13,000 years ago Palaeo American Indians were drawn to the Rangeley Region of Maine’s Western Mountains to pursue migrating Caribou and the fabled brook trout that grew to trophy size. Thus began a tradition that continues today, of people drawn to the region for its incredible wildlife resources. In the 1860’s, George Shepard Page caught eight brook trout whose total weight was almost 52 pounds. When word of the huge trout spread to New York, Rangeley was forever transformed from a small rural farming community to a popular destination for sportsmen and sportswomen.

Stories of the fabulous brook trout, some weighing 11 pounds and more, soon eclipsed the reputations of the fabled Adirondacks and Catskills, but the increased fishing pressure on the wild trout population eventually took its toll. To offset the declining numbers and size of the brook trout, landlocked salmon were introduced in the 1870's. Their presence dramatically reduced the populations of blueback trout, which provided the forage that enabled the brook trout to reach trophy size. Onto this stage came some personalities that were to significantly contribute to the traditions and history of the Rangeley Region and the entire community of fly fishermen.

Ed Grant, a guide, camp owner and noted Maine storyteller, did much to establish the Kennebago area as prime location for trout fishing.

Fly Rod Crosby was the first to actively promote the area’s fishing and hunting through personal appearances and her writings.

• Captain Barker ran steamers connecting the newly arrived railroads and the camps that sprang up around Mooselookmeguntic lake, several of which he owned and operated.

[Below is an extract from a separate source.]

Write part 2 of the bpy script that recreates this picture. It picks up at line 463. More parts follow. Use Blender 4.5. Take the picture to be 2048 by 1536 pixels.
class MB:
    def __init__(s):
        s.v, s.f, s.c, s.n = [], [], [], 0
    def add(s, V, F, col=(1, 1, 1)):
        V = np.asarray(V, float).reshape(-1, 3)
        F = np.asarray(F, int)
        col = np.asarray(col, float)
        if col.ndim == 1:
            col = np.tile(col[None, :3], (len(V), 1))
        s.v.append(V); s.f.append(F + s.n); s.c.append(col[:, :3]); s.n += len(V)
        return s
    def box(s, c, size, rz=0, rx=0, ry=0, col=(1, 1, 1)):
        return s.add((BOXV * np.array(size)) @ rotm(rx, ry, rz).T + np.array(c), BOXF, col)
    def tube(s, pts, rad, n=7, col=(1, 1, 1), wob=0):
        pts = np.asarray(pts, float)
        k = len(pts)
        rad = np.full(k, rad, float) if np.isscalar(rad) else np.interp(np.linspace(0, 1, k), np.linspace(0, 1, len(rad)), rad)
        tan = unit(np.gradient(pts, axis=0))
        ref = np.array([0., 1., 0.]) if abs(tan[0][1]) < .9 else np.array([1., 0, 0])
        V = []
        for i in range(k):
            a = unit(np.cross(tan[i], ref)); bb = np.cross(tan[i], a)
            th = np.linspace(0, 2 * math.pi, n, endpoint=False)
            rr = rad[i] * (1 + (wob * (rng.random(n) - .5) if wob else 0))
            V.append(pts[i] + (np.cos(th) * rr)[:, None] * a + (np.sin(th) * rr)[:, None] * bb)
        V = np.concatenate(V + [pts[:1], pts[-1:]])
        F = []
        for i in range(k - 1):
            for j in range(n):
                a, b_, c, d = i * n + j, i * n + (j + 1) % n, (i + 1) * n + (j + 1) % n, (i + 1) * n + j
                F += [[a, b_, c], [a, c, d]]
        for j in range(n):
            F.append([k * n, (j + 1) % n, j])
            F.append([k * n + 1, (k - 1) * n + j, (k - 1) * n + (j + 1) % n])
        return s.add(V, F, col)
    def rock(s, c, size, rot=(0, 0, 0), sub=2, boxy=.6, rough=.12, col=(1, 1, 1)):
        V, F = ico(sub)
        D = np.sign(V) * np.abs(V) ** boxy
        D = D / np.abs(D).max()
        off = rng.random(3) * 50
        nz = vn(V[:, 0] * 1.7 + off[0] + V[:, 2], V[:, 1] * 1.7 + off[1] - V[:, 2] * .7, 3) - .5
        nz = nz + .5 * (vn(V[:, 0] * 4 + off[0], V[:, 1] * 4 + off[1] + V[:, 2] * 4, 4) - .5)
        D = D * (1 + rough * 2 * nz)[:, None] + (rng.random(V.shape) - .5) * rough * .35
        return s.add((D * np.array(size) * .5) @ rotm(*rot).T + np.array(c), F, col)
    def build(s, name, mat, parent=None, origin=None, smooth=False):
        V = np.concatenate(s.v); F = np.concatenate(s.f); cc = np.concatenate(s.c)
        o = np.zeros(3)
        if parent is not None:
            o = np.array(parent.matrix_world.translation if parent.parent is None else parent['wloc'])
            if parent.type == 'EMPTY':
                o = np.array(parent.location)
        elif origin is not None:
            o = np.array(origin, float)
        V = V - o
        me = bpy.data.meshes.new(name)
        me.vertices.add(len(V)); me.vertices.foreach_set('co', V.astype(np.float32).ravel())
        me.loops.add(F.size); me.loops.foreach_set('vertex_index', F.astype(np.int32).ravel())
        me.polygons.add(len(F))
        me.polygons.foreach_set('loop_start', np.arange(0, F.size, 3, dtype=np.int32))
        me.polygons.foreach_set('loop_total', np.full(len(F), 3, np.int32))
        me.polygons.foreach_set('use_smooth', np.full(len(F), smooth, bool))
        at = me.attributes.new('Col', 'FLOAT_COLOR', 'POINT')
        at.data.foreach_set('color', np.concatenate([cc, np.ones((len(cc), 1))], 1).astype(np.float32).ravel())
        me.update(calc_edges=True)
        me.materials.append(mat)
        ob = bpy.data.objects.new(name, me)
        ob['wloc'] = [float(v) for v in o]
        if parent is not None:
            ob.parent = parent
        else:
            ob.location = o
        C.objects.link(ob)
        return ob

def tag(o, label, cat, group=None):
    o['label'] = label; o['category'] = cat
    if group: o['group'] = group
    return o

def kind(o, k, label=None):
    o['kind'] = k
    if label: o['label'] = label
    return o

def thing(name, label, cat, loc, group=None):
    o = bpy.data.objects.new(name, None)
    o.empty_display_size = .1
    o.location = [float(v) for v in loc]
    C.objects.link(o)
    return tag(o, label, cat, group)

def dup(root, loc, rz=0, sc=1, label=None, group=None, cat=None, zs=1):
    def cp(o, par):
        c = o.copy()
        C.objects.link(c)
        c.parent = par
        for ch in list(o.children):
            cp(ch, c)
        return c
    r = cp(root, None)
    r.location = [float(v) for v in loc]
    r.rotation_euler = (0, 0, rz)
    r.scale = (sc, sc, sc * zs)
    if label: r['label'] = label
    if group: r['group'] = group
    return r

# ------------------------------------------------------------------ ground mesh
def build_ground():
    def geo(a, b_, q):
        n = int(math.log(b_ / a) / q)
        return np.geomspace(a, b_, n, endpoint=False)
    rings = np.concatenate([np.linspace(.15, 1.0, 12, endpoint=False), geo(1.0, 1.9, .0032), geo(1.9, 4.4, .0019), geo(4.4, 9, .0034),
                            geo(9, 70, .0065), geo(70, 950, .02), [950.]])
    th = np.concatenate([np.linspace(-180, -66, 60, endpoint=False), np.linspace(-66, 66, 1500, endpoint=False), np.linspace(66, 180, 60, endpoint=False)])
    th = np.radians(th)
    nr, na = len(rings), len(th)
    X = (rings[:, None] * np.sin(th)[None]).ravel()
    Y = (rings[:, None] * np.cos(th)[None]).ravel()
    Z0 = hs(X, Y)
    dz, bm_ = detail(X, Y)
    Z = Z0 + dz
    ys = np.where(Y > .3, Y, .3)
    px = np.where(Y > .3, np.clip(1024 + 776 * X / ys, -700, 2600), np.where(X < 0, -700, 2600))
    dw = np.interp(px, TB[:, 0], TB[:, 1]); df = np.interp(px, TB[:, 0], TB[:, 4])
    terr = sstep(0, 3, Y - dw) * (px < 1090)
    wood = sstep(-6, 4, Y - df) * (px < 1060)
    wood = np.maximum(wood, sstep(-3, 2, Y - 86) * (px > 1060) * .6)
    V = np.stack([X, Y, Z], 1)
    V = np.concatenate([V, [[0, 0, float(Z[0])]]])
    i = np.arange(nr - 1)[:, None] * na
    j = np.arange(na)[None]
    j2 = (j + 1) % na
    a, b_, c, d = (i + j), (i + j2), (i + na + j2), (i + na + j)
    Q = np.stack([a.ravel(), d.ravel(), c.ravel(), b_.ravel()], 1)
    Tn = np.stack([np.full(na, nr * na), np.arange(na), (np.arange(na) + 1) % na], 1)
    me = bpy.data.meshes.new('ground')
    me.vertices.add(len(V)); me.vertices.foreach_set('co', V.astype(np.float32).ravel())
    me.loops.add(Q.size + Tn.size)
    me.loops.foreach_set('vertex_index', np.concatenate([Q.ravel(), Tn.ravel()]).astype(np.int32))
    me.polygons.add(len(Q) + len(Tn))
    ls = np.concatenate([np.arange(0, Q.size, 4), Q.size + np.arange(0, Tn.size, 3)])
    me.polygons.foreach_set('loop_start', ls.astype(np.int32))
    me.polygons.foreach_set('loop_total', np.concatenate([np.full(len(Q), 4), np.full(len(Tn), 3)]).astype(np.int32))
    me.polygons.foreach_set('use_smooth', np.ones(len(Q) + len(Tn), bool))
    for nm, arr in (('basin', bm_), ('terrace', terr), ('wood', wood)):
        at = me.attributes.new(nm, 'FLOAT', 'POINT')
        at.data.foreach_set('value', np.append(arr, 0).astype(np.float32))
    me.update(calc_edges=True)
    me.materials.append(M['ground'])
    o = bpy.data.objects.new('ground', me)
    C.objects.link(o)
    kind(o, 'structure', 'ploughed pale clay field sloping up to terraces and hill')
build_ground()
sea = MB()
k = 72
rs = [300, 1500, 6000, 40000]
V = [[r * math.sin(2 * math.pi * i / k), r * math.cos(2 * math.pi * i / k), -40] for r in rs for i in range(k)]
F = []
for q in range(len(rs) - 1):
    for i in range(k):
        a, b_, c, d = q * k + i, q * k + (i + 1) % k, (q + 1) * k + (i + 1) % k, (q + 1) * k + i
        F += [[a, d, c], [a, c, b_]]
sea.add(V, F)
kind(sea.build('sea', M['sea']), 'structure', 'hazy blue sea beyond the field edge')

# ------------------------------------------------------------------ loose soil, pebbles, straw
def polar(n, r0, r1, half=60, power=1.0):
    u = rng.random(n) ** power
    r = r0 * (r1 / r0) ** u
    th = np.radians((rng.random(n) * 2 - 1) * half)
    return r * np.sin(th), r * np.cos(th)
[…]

• In the early 1900's, Herb Welch  of the village of Oquossoc, used his artistic talents to create lifelike mounts and paintings of the trophy fish caught from local waters.

• Perhaps the most important personality of the era was Carrie Stevens,  a milliner who summered at Upper Dam with her husband Wallace. Carrie designed and tied beautiful streamer flies, the best known of which is the Gray Ghost,  that are eagerly sought by collectors around the world.

While much has changed over the past 150 years, the voices of these early pioneers still echo today in the Outdoor Sporting Heritage Museum where the past and the present provide a backdrop for the future.